Suzie’s Top-4 Reasons to Start Saving for Retirement Right After (or During) College

Tomorrow, my personal challenge to save all my money for a week is complete! And then it will be time to buy groceries. It’s amazing what you can find when putting off buying things (for instance, I totally broke out the ramen noodles this weekend). Yummy financial savings!

Since I have been focusing on avoiding the numbers this past week, I figured that I would offset my week without spending challenge with a different challenge: a week of Top ___ towards financial education. Welcome to day two (day one found here).

Top 4 Reasons to Start Saving for Retirement Right After (or During) College

After reading through a variety of financial guides, it occurs to me that the biggest trend that every financial planner is stressing for college students is saving for retirement now. Why save so early when we can barely pay the bills now?

1. We are not our parents
Social security has done what it has intended to do thus far, but it’s not going to be what it is now when our generation hits 65. People are living longer and thus stretching social security beyond its means, and our parents’ boomer generation is going to trample the system. Essentially: we are going to need to rely on ourselves, unlike generations before us. It is on us, not the federal government, to figure out our retirement.

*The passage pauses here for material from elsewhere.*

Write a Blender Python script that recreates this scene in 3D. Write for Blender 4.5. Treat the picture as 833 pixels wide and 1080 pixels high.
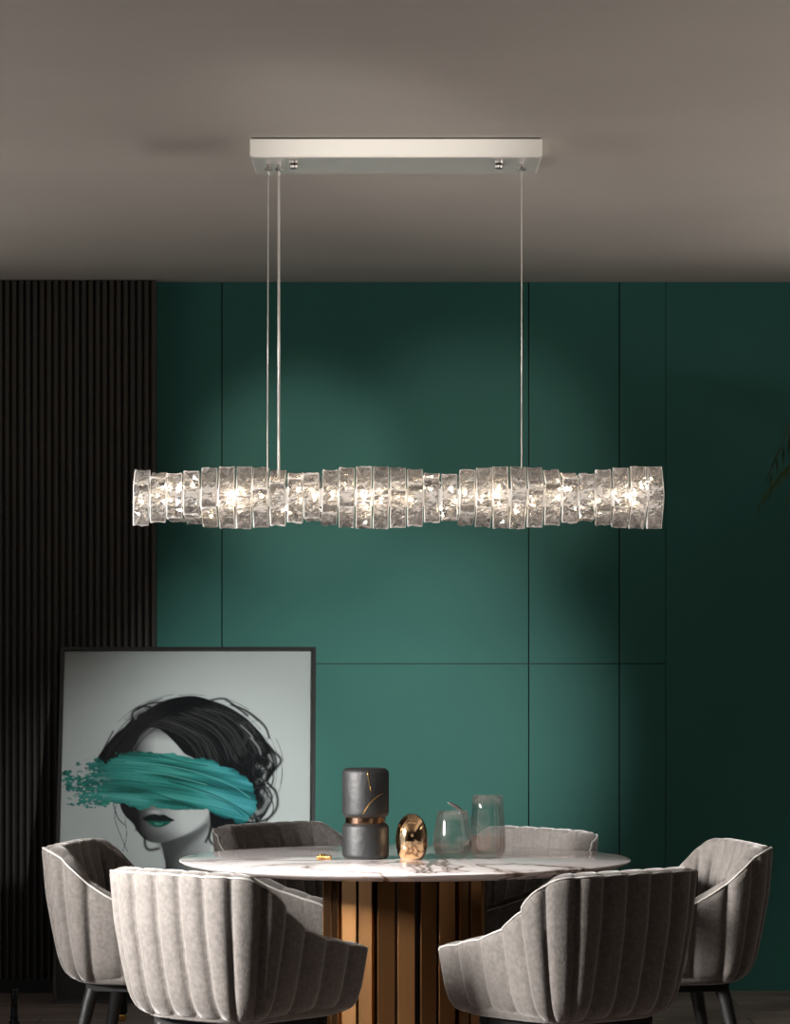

2. Financial practice makes perfect
Okay, maybe not perfect (nobody is perfect, especially when it comes to money), but getting in the habit of dedicating 10% of our paychecks towards retirement now (say $250 a month for a $30,000 salary) is a lot easier when making bigger bucks (say $625 a month for a $75,000 salary). Easing into this system makes saving for retirement easier later in life.

3. You don’t know when you’re going to retire
The 2007 Retirement Confidence Survey found that 37% of current retirees retired earlier than planned because of something unexpected, such as health problems or changes in their company such as downsizing. Don’t think that will happen to you? Tell your 47-year-old self that.

4. Compound Interest
Here’s the good news, and anyone who has done any research on retirement knew this one was coming. When it comes to retirement, it pays to be young. Why? Compound interest. It’s a pretty simple system. Say you make 10% interest a year, and you have $10. That means after the first year, you have $11. If you earn 10% the next year, you have $12.10 because the interest earned from the previous year built up from the following. Let’s take bigger numbers to heart. Say you put in $300 a month, every month, for forty years (age 25-65) at a rate of 10% annual return. Know how much you’ll end with? $1,752,666.52. That’s right, you’ll be a millionaire. So start now.

After being ever so commanding on what you should do with your finances, I have a confession. As a college senior, I am not investing towards my retirement yet; I am diverting those funds (about $250 a month) to a savings account that will be my nest egg after college. Once I am salaried and making real money, I vow that I will immediately start saving for retirement.